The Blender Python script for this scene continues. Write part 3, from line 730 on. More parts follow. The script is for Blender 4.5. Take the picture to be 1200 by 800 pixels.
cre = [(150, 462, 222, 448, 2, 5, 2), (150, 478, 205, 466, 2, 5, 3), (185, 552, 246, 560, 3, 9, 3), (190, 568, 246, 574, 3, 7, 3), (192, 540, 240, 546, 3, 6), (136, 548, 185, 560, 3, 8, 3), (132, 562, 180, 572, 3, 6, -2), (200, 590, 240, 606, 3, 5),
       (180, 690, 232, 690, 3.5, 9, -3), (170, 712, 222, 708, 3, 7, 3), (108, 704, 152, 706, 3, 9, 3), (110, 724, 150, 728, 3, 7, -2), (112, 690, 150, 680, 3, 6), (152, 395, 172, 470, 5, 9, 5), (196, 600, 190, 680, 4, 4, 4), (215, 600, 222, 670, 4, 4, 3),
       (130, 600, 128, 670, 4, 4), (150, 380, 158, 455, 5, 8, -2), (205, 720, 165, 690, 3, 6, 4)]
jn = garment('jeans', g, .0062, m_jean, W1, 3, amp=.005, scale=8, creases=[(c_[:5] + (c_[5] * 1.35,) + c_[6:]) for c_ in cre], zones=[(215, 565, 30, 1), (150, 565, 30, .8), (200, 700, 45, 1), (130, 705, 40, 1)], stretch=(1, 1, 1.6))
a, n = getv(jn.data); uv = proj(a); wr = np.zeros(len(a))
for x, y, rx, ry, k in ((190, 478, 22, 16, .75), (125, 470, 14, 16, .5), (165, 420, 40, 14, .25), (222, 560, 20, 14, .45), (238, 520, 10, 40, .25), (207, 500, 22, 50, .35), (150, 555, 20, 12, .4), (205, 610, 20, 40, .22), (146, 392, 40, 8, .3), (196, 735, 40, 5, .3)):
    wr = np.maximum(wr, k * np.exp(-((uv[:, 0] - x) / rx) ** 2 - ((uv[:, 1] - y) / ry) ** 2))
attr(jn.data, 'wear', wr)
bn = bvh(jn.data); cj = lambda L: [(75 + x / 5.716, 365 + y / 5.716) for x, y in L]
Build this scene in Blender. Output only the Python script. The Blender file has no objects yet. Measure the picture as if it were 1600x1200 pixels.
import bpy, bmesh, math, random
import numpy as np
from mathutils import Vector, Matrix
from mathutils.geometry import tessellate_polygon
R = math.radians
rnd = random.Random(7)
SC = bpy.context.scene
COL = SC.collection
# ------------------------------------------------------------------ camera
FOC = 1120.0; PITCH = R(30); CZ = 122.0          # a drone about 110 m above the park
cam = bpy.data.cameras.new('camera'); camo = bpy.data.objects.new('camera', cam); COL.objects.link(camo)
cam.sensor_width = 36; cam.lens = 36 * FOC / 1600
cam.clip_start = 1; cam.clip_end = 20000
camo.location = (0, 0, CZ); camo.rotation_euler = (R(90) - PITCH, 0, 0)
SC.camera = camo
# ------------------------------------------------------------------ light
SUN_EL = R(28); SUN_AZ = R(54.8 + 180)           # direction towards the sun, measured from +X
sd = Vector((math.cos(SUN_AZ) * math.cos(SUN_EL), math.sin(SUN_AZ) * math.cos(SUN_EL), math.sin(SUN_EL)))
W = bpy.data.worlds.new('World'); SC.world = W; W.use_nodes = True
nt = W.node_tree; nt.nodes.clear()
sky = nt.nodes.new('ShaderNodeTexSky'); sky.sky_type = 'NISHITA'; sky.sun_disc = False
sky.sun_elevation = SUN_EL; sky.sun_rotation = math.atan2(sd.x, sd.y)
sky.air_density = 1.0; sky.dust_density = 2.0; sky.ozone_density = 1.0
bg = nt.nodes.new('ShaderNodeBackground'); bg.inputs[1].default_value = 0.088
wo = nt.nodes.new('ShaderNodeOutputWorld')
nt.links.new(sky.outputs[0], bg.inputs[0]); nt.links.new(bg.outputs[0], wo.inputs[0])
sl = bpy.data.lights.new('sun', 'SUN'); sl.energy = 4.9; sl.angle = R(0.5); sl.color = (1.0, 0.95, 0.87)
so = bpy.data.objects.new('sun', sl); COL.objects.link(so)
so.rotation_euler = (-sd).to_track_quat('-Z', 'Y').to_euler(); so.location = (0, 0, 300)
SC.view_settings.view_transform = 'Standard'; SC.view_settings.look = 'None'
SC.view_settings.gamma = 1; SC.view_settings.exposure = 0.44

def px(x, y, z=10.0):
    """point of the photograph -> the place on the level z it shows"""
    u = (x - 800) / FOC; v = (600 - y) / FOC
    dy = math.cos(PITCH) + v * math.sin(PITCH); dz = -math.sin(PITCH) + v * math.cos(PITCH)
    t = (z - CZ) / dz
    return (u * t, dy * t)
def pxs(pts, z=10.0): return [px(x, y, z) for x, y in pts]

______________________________

Exercise = Search the listing for the string "scene". Copy each line where it turns up.

Output of the task =
The Blender Python script for this scene continues. Write part 3, from line 730 on. More parts follow. The script is for Blender 4.5. Take the picture to be 1200 by 800 pixels.
Build this scene in Blender. Output only the Python script. The Blender file has no objects yet. Measure the picture as if it were 1600x1200 pixels.
SC = bpy.context.scene